Graphic correlating various college majors to subsequent occupations.

A majority of STEM majors ultimately have occupations outside of STEM. (Source: U.S. Census Bureau)

The U.S. Census Bureau has just produced a fascinating visualization connecting college majors to occupations, based on data from the 2012 American Community Survey.  As the Pew Research Center reports:

On the interactive version, hovering over a major will show which fields its graduates ended up working in. The thickness of the lines reflects the share of people in each major-occupation combination.

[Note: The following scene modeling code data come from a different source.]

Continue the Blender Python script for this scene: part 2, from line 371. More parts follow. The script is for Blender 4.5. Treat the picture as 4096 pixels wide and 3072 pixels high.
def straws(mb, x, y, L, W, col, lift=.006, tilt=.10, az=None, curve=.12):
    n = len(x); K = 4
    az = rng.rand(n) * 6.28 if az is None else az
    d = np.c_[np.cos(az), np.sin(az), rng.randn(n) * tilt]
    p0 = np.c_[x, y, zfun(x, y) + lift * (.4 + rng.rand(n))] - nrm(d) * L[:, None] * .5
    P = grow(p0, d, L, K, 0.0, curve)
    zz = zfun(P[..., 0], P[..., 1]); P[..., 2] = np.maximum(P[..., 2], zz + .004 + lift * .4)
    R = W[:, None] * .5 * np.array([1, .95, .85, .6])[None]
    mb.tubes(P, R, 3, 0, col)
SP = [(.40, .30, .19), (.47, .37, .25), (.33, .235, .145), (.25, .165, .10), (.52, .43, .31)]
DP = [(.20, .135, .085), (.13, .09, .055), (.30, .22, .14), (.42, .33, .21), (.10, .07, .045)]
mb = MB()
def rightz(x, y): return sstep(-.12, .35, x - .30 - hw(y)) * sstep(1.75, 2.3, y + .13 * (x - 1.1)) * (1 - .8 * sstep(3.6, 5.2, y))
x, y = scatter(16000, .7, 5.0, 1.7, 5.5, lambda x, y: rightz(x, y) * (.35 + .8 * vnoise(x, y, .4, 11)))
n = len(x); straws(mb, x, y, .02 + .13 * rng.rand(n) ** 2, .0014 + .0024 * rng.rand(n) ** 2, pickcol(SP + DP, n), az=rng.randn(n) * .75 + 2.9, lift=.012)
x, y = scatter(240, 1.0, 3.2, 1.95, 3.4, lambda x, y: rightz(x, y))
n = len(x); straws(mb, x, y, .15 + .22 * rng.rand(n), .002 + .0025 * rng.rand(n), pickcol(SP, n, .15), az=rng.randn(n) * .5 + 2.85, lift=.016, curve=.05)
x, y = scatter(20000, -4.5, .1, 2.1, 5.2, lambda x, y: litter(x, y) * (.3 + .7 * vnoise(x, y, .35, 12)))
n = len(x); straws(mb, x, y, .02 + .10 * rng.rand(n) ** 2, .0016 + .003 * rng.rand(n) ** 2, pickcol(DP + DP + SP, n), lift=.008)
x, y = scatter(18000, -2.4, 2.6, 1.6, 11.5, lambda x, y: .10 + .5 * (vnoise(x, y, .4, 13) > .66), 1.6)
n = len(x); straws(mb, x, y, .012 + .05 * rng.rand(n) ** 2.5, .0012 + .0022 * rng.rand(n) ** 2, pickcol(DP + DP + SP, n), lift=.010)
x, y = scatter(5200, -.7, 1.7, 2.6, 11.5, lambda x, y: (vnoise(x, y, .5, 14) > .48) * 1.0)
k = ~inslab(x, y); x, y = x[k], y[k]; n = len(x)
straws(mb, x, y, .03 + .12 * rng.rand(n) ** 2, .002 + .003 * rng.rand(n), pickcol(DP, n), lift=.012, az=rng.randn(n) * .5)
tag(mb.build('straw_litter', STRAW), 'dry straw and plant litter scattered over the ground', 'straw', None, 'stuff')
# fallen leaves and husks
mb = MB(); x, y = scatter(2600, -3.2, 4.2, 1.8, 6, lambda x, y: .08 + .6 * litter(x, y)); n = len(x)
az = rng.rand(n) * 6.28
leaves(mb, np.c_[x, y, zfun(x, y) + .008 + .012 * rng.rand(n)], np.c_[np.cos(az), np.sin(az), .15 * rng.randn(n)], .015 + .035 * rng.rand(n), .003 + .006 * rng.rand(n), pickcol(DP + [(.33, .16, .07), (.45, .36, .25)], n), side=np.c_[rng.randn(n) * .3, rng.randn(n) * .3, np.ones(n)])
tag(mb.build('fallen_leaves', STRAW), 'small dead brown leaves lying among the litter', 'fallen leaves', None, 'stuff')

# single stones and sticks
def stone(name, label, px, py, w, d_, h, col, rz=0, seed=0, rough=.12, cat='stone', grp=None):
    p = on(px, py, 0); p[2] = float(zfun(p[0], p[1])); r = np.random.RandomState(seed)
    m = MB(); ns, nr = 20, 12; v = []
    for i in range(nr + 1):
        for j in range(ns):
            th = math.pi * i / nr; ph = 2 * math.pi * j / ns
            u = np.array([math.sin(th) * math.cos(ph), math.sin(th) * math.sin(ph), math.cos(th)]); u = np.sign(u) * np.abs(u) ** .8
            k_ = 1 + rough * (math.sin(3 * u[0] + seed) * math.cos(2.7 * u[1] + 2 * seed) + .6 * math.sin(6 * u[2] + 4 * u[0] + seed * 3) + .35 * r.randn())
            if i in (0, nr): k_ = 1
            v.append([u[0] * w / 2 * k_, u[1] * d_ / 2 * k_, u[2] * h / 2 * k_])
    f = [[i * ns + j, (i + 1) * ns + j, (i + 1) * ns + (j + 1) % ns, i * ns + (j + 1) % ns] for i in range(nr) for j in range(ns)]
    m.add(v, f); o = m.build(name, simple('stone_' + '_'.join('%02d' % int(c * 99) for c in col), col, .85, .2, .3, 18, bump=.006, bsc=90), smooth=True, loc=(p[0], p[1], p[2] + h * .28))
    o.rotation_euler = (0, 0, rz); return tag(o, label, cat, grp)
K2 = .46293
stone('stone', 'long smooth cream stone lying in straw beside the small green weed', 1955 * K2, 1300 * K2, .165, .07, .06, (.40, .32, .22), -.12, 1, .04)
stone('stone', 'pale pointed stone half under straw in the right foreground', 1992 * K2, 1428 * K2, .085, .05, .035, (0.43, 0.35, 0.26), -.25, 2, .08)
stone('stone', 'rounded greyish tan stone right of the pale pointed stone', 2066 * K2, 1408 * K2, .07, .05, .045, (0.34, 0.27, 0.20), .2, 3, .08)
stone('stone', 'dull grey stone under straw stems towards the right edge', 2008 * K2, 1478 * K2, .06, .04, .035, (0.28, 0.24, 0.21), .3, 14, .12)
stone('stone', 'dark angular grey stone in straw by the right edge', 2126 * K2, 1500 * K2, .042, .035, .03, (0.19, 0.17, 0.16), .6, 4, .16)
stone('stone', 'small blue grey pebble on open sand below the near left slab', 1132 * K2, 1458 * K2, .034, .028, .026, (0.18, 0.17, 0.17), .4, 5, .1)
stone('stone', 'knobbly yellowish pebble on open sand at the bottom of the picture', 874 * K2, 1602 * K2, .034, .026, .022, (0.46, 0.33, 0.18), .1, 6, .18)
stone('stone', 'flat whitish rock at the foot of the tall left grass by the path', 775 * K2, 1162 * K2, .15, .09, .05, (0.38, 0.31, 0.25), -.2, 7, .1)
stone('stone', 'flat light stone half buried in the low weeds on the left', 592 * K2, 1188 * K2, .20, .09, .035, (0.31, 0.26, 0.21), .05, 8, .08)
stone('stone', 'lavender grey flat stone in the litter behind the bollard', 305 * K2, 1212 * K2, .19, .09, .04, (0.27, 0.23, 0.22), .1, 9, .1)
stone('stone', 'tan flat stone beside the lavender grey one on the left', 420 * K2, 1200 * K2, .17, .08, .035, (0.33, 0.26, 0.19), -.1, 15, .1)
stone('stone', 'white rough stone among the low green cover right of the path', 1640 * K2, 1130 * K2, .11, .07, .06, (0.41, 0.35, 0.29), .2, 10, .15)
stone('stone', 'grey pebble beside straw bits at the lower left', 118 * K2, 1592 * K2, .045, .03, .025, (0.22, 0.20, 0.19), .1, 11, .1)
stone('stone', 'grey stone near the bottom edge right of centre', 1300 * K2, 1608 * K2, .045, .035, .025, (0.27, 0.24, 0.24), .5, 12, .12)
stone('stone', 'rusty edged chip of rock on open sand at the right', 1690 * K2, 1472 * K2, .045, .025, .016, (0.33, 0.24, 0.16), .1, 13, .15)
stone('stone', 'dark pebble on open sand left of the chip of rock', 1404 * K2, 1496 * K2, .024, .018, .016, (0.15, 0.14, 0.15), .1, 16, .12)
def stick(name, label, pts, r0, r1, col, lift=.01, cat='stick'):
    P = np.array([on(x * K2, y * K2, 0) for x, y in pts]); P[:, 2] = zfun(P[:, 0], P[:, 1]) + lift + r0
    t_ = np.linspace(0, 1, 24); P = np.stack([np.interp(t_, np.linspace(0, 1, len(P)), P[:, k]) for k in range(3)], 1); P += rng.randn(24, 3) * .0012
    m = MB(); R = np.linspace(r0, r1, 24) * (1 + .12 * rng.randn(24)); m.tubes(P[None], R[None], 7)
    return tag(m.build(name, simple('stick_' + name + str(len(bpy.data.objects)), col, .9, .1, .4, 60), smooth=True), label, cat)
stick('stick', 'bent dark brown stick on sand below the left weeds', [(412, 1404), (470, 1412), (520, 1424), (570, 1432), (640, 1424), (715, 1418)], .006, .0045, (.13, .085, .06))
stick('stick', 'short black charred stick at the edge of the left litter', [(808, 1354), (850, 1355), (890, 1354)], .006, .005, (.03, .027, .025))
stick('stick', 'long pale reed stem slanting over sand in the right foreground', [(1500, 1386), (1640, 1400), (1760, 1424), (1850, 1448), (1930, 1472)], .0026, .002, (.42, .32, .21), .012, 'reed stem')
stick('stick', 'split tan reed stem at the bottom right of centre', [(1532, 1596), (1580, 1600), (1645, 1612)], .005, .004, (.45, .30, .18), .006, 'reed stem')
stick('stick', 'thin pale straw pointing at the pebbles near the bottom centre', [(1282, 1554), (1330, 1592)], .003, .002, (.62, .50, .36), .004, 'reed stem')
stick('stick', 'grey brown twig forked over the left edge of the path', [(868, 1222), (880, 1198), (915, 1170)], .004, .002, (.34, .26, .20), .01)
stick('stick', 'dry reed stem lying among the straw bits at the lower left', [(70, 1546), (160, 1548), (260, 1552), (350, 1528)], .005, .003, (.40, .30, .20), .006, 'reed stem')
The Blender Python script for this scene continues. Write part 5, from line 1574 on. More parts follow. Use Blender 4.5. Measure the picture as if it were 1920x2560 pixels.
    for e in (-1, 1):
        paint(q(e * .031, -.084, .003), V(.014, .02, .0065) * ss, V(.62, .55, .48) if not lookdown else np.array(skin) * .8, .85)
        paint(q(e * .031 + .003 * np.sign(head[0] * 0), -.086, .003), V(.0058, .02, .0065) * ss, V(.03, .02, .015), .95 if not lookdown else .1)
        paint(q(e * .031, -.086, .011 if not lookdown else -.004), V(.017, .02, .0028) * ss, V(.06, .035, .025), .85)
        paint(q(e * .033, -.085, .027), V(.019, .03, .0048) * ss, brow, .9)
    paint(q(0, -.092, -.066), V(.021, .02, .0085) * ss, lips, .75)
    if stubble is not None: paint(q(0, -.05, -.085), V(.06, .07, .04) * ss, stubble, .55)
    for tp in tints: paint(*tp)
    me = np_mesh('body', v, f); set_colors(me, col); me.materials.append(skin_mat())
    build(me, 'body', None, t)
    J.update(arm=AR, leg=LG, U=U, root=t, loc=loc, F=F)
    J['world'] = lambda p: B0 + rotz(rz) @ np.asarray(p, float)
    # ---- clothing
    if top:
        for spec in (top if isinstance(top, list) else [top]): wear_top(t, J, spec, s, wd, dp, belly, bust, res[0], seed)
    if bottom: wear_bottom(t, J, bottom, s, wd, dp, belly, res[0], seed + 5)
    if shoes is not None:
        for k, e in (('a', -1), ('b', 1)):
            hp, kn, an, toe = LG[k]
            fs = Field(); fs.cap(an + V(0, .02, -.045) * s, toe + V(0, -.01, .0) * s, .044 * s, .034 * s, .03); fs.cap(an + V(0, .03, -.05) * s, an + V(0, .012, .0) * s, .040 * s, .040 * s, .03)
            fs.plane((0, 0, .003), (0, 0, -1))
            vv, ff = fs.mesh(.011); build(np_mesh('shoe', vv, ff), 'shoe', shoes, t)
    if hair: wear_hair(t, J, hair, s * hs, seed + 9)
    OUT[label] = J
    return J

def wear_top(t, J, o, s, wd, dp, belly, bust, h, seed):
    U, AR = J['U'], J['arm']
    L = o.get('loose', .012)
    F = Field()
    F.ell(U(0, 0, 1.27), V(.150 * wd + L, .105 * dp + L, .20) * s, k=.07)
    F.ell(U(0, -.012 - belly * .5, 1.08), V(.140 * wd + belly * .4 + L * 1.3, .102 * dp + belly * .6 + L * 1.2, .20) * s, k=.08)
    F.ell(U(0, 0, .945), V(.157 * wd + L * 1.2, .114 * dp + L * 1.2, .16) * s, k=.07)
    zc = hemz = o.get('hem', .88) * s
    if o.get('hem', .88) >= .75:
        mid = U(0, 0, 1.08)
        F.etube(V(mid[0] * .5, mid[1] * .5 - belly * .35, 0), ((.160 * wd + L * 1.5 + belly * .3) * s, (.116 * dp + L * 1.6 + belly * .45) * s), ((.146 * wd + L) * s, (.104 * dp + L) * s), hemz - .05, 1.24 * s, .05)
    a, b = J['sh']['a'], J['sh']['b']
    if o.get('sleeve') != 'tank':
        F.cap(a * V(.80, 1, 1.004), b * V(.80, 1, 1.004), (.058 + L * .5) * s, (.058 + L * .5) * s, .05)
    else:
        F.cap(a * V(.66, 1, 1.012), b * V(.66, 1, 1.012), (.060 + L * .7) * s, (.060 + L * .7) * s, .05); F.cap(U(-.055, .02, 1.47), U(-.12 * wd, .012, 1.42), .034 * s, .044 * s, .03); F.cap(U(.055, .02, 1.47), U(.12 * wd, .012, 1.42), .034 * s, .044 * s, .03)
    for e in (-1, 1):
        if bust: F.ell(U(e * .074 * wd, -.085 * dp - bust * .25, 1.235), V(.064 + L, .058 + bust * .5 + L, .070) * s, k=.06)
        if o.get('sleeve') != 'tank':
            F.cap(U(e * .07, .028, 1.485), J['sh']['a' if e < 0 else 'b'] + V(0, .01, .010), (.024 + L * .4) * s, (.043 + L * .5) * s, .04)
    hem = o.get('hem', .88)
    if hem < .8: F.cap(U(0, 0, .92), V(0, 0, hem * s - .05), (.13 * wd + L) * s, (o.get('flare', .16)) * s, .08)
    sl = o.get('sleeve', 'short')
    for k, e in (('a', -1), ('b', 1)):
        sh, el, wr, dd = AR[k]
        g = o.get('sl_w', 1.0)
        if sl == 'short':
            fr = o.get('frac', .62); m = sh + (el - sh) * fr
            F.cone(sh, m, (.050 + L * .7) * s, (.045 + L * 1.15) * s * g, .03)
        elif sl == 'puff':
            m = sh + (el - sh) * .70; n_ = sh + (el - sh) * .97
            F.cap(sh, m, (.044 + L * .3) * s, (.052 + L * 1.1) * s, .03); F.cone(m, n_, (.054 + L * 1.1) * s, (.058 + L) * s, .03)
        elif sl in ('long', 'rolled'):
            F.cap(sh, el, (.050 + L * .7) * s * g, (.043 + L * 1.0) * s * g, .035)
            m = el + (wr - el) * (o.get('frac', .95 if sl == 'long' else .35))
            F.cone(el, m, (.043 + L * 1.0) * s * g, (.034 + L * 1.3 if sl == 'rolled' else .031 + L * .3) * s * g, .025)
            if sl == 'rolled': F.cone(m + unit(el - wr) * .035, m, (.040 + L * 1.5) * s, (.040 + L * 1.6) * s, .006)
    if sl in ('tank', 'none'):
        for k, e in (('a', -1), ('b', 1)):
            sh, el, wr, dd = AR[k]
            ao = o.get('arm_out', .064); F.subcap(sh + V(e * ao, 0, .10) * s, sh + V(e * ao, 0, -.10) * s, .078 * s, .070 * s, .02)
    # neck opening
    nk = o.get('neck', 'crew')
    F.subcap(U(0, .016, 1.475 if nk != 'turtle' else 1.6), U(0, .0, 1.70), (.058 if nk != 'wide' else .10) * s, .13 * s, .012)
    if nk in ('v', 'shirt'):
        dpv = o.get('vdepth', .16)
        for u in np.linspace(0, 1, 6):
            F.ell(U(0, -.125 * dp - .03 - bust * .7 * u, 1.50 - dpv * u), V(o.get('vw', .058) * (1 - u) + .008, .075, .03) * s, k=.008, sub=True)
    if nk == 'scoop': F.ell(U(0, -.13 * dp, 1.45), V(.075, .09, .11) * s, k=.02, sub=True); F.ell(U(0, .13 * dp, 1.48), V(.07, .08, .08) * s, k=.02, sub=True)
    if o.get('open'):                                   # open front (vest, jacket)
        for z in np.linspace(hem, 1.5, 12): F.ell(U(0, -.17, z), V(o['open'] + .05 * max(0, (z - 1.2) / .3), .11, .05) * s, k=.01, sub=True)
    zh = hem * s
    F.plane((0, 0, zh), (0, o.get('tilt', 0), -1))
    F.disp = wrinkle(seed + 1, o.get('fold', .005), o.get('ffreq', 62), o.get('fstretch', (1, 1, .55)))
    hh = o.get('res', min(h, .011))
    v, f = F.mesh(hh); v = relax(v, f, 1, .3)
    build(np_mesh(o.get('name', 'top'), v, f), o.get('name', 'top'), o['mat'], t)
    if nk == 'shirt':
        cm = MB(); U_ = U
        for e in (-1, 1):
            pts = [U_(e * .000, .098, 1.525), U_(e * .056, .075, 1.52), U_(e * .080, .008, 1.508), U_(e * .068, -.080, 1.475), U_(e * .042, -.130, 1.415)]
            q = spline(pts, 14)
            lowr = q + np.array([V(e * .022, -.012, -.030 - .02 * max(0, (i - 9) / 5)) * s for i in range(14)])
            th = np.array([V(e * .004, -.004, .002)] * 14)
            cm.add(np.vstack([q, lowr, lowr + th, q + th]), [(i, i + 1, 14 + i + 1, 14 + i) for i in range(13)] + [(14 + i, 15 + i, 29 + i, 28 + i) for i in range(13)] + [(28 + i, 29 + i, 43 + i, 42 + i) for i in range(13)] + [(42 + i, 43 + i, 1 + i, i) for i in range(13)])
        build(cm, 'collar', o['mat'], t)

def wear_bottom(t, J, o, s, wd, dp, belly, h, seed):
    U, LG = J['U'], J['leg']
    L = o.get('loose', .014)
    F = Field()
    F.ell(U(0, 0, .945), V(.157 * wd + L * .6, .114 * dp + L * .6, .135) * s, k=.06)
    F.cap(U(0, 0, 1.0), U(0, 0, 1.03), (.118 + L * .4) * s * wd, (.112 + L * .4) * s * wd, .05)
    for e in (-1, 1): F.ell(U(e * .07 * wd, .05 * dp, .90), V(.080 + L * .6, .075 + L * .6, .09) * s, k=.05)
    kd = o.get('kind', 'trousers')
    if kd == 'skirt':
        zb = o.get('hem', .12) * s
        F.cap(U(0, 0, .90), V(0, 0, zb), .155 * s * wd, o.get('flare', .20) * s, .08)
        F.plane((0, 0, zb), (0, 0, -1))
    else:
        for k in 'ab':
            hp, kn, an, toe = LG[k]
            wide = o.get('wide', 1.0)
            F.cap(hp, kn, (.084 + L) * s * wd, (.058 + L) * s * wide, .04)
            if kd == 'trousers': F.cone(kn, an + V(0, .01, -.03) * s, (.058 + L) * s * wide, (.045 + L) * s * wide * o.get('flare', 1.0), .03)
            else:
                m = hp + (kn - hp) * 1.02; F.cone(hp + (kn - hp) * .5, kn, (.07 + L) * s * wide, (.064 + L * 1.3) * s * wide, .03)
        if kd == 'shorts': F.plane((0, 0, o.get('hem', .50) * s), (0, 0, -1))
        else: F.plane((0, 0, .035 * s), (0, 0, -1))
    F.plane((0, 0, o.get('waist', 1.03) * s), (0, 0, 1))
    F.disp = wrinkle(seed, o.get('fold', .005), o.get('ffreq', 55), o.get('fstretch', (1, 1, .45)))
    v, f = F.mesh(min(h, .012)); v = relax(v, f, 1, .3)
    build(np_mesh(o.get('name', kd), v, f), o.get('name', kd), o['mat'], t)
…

The graphic shown above highlights so-called STEM (science, technology, engineering and math) majors and occupations. While it may not be surprising that about a third of engineering majors work as engineers, it’s noteworthy that more are non-STEM managers (18%) than computer workers (15%). And only about 26% of physical-sciences majors work in any STEM occupation at all; their biggest employment categories are health care (17%), non-STEM managerial jobs (14%) and education (12%). (We calculated those percentages from the chart’s data table, also downloadable from the Census Web page.)

You can also hover over an occupation to see which majors it hires from, or switch the chart’s focus to non-STEM majors such as business and literature. And in both STEM and non-STEM modes, you can narrow the chart by race, ethnicity and gender — and learn, by exploring the data table, that women account for fewer than four of every 10 bachelor’s degrees in STEM majors.